Alors Cléarque demande à l’envoyé de quelle étendue est le pays situé entre le Tigre et le canal. Celui-ci répond que le pays est vaste, avec de nombreux villages et beaucoup de grandes villes. On s’aperçoit alors que les Barbares ont envoyé cet homme en sous main, de crainte que les Grecs, après avoir coupé le pont, ne restent dans l’île, où ils auraient eu pour retranchement d’un côté le Tigre, de l’autre le canal, avec des vivres assurés, puisque cette espèce d’île était vaste, fertile, peuplée de cultivateurs, offrant, en outre, un asile sûr à quiconque eût voulu inquiéter le roi. On prend ensuite du repos, tout en envoyant une garde à la tête du pont ; mais personne ne l’attaqua ; il ne parut même aucun ennemi devant le pont, ainsi que les sentinelles l’assurèrent. Le lendemain, au point du jour, on passe le Tigre sur un pont de trente-sept bateaux, avec toutes les précautions possibles ; car des Grecs qui étaient auprès de Tissapherne avaient prévenu qu’on serait attaqué au passage, mais c’était un faux avis. Seulement Glos, avec quelques autres barbares, parut au moment où l’on passait, regarda si l’on traversait, et, l’ayant vu, s’éloigna au galop.

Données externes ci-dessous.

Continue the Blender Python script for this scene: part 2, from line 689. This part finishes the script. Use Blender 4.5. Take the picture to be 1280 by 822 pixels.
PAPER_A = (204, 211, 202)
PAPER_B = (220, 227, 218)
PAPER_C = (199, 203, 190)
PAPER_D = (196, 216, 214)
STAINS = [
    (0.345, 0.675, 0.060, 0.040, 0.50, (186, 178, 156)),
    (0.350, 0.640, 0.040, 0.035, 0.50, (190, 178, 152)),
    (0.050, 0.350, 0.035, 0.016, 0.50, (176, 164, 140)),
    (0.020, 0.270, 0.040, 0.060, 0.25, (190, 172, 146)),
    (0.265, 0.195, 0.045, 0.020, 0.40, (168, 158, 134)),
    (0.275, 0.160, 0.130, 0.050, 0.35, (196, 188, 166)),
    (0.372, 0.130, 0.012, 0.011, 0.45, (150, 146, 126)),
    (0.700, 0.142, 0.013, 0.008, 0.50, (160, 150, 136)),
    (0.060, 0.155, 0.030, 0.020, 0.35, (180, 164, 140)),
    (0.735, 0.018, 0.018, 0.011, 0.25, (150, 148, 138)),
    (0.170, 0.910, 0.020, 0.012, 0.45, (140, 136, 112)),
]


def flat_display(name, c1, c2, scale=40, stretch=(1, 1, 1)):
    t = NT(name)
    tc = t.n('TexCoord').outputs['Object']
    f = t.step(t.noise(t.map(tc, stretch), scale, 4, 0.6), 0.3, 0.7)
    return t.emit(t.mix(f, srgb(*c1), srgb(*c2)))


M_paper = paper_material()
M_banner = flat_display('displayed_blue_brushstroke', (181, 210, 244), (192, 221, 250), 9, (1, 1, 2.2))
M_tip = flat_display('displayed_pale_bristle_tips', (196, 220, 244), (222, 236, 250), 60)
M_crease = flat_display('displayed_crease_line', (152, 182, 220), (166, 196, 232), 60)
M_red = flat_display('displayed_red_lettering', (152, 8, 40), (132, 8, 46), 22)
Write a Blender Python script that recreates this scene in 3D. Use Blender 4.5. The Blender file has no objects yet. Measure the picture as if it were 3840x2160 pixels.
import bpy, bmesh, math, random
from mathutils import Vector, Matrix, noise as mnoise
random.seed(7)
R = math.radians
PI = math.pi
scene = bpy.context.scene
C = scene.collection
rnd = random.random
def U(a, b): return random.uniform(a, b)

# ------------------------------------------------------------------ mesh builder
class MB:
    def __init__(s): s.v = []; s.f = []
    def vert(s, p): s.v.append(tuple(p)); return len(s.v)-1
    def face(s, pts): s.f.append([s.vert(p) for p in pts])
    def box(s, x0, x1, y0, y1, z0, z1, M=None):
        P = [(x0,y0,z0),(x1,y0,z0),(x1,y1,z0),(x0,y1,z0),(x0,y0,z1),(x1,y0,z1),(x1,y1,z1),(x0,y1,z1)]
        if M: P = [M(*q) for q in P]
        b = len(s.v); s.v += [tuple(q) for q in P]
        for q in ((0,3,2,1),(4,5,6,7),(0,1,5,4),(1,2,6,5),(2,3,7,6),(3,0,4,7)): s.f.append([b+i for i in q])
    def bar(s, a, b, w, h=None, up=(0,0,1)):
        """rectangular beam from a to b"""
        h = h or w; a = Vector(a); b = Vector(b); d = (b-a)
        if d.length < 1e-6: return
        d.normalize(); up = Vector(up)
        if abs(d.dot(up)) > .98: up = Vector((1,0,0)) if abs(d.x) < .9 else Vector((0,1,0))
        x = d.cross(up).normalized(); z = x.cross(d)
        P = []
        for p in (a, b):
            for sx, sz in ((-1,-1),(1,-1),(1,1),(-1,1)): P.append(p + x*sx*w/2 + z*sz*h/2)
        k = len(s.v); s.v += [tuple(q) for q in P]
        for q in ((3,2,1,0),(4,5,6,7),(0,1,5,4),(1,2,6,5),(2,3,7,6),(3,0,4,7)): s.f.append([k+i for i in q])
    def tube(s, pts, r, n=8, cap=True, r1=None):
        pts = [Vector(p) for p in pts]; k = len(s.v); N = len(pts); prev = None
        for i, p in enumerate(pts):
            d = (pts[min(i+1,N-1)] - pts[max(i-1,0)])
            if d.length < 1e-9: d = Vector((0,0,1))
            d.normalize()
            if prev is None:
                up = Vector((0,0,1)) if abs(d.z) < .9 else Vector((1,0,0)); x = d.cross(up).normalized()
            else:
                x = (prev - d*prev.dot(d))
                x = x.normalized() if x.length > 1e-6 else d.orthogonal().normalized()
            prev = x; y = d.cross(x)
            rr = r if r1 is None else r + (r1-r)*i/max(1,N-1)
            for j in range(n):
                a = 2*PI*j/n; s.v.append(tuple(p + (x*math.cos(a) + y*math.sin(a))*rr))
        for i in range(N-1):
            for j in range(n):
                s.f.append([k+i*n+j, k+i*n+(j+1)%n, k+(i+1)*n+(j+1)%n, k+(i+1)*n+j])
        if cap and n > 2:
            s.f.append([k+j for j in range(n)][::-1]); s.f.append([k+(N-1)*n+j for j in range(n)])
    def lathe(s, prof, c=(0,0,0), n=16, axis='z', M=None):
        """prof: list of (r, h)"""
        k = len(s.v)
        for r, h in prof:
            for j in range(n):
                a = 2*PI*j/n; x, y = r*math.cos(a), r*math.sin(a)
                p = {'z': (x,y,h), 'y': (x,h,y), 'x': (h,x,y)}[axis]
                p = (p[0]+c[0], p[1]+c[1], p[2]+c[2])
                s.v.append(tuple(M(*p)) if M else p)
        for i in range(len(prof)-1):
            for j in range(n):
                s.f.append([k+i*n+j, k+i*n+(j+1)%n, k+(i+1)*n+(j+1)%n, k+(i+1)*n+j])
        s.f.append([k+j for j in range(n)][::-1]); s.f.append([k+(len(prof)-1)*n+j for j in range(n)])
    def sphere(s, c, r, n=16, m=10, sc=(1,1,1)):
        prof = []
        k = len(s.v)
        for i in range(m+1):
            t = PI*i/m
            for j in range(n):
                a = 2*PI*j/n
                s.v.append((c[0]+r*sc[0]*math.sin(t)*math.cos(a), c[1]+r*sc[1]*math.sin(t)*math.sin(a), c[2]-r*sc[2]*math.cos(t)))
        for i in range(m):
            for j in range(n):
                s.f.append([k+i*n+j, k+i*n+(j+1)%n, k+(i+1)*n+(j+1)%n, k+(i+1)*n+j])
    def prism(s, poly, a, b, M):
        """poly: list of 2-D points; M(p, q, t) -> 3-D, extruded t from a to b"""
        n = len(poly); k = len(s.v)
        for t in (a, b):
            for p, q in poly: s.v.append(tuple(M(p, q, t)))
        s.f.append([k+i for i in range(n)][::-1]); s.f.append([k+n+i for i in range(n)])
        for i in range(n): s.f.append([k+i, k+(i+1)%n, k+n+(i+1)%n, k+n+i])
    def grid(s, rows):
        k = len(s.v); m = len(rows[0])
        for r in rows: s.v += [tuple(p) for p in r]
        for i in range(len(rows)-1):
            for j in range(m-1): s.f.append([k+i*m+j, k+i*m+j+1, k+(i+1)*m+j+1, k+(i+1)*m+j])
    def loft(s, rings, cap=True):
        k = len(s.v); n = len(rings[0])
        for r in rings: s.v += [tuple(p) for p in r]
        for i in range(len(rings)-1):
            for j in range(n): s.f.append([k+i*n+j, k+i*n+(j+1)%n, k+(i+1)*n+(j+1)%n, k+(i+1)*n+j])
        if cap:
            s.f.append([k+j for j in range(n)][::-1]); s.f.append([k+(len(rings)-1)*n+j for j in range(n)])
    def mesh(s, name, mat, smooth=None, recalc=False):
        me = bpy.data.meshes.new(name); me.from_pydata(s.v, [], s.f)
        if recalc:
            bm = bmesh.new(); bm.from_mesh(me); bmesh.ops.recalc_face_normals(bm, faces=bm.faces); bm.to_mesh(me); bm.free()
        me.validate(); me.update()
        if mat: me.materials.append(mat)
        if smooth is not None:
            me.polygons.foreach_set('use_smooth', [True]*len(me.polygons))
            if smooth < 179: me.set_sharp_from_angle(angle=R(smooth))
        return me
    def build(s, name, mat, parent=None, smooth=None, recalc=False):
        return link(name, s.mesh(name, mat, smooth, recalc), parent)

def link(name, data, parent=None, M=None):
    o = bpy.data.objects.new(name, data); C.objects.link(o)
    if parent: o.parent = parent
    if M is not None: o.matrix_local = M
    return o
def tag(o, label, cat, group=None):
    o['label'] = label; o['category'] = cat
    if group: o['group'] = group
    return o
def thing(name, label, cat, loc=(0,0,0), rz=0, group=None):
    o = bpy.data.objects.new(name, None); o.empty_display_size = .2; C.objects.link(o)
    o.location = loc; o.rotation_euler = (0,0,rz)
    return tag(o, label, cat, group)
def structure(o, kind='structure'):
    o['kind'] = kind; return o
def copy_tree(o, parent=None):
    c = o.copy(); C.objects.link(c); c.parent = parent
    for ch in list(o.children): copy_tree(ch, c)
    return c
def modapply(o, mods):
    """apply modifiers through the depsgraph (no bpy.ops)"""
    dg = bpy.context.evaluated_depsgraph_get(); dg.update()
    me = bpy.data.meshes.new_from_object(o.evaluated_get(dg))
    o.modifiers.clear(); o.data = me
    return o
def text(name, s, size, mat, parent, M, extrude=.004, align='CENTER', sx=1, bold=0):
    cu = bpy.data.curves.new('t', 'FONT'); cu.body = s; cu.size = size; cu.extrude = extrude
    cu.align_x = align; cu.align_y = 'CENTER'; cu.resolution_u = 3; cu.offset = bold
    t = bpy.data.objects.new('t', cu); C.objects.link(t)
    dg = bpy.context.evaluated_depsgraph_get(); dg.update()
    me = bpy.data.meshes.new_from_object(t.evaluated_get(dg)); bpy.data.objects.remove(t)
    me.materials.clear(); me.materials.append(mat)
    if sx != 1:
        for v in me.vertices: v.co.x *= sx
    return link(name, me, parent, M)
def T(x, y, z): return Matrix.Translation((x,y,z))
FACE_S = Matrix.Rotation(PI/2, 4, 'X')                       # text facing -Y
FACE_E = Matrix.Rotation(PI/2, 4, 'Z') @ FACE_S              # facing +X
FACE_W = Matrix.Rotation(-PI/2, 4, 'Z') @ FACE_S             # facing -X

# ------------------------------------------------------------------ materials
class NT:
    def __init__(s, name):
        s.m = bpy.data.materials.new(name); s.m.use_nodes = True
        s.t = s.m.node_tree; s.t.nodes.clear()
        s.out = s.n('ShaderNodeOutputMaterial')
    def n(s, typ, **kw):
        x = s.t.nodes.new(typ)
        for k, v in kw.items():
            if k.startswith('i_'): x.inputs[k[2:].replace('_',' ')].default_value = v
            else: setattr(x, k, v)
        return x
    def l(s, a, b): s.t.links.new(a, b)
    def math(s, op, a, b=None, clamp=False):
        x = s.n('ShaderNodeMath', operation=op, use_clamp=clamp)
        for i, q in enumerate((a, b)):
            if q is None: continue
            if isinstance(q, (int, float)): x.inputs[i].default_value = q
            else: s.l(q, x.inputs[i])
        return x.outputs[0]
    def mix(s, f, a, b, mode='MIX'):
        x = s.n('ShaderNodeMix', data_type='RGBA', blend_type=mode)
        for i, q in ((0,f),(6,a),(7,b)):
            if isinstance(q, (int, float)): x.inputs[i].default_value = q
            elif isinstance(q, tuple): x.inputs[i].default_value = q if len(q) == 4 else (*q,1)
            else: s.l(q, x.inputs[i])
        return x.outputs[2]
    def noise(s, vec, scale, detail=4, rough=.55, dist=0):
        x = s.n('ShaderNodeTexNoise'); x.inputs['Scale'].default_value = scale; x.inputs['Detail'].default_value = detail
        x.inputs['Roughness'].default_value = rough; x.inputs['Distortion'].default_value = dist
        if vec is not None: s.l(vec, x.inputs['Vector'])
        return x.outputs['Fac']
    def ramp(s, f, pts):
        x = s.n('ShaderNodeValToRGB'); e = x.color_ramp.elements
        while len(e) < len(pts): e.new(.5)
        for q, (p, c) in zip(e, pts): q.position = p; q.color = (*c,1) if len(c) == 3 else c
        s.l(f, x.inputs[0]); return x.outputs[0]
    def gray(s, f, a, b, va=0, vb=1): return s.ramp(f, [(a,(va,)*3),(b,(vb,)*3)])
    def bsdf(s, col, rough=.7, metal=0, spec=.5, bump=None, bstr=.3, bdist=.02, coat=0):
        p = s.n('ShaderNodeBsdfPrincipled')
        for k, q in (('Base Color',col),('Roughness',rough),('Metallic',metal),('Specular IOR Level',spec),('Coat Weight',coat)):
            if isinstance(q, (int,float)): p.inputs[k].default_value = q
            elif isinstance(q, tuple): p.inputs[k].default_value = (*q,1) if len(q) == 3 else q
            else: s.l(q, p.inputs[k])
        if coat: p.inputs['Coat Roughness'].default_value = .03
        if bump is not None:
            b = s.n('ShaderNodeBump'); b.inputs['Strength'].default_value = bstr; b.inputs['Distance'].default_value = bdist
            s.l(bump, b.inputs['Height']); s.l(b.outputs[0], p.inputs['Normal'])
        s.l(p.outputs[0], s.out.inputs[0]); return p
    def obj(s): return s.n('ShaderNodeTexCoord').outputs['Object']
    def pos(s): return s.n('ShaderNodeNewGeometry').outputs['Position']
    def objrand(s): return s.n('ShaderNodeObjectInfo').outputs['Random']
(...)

Des bords du Tigre, on fait vingt parasanges en quatre étapes et l’on arrive au fleuve Physcus[1], large d’un plèthre : il y a un pont. En cet endroit s’élève une grande ville nommée Opis[2]. Les Grecs y rencontrent le frère naturel de Cyrus et d’Artasercès[3], amenant de Suse et d’Ecbatane une armée considérable au secours du roi. Il fait faire halte à son armée et re-

  1. Aujourd’hui l'Odorneh.
  2. Antiochia sous les Séleucides.
  3. L’histoire n’a pas gardé son nom.